Una delle debolezze più
ingombranti (certo, non la più pericolosa di cui soffriamo) è che
immancabilmente ci immedesimiamo. Trattandosi di pietà verso i nostri simili - verso
chi è stato meno fortunato - è ancora legittimo che ci si cali nelle disgrazie
altrui, è un fatto naturale, ma noi proviamo compassione anche per cose lontanissime
delle quali non sappiamo nulla, o bene che vada molto poco: la vita degli animali. Diamo per scontato, a esempio,
e ce ne preoccupiamo al punto di avviare vere quanto discutibili campagne di
sensibilizzazione, che un pollo libero di razzolare in un’aia vivrebbe più
felicemente di uno costretto in batteria, e il che è certamente vero ma solo
per la nostra coscienza piena di doveri morali, incluso “anche” quello di preoccuparci dell’ambiente in cui viviamo
tentando di renderlo più umano.

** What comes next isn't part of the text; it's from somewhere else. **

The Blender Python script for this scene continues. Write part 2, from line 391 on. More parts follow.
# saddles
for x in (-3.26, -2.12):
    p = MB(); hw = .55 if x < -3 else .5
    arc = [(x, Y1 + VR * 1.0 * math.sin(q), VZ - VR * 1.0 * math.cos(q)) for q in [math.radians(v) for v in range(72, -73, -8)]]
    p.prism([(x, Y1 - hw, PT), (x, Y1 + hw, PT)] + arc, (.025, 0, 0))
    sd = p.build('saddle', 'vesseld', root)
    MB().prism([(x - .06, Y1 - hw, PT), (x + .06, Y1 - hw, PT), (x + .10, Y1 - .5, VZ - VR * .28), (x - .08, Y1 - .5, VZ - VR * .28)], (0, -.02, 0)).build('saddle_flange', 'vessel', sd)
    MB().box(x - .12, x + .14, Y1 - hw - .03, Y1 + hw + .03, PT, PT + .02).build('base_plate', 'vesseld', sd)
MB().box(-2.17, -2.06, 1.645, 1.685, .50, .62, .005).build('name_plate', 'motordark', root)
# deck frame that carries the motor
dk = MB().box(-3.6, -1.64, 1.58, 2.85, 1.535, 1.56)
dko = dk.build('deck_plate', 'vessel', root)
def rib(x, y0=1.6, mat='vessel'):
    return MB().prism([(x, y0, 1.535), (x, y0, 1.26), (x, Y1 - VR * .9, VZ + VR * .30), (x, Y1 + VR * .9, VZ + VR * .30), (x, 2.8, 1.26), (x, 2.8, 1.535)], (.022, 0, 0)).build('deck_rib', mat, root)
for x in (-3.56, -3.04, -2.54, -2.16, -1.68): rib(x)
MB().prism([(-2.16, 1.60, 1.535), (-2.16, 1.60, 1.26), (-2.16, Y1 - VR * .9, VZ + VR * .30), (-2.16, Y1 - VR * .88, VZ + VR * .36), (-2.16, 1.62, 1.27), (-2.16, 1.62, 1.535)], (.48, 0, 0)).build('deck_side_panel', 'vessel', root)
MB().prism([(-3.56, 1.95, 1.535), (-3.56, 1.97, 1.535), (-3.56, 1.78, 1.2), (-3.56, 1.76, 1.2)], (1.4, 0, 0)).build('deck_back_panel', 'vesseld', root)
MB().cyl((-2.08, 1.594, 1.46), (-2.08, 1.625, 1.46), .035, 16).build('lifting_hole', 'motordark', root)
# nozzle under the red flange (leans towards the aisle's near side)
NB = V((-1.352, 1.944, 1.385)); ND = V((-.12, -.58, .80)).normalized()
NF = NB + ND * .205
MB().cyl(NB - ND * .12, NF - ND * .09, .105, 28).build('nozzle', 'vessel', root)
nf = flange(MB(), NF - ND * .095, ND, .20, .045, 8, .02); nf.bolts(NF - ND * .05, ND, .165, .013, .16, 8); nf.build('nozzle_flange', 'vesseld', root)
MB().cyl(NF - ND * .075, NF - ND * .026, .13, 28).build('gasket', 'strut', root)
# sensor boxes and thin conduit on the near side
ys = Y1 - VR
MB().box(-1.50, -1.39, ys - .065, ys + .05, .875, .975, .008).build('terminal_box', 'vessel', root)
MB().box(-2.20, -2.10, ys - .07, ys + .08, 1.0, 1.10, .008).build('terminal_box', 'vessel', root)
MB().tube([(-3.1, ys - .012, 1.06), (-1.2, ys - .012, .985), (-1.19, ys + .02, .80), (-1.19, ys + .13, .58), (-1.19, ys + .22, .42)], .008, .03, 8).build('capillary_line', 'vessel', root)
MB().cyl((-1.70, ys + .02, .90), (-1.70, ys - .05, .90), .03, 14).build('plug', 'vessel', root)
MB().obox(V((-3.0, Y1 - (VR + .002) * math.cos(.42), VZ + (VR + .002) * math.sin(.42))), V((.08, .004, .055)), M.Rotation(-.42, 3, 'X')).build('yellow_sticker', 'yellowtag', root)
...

Ma il
pollo non conosce una condizione
migliore di quella che gli è capitata, non riesce a immaginare che questo
potrebbe essere vero: non concepisce niente oltre a quello che gli succede e
non pianifica il proprio futuro come invece siamo in grado di fare noi. Nessuno
è in grado di dimostrare che un pollo chiuso in una gabbia laddove viva accanto
a uno libero di beccare provi qualcosa come l’invidia, o aspiri alla libertà
del proprio vicino. Altrettanto impensabile è credere che un fagiano possa ritenersi
fortunato perché un cacciatore lo ha mancato l’antivigilia di Natale.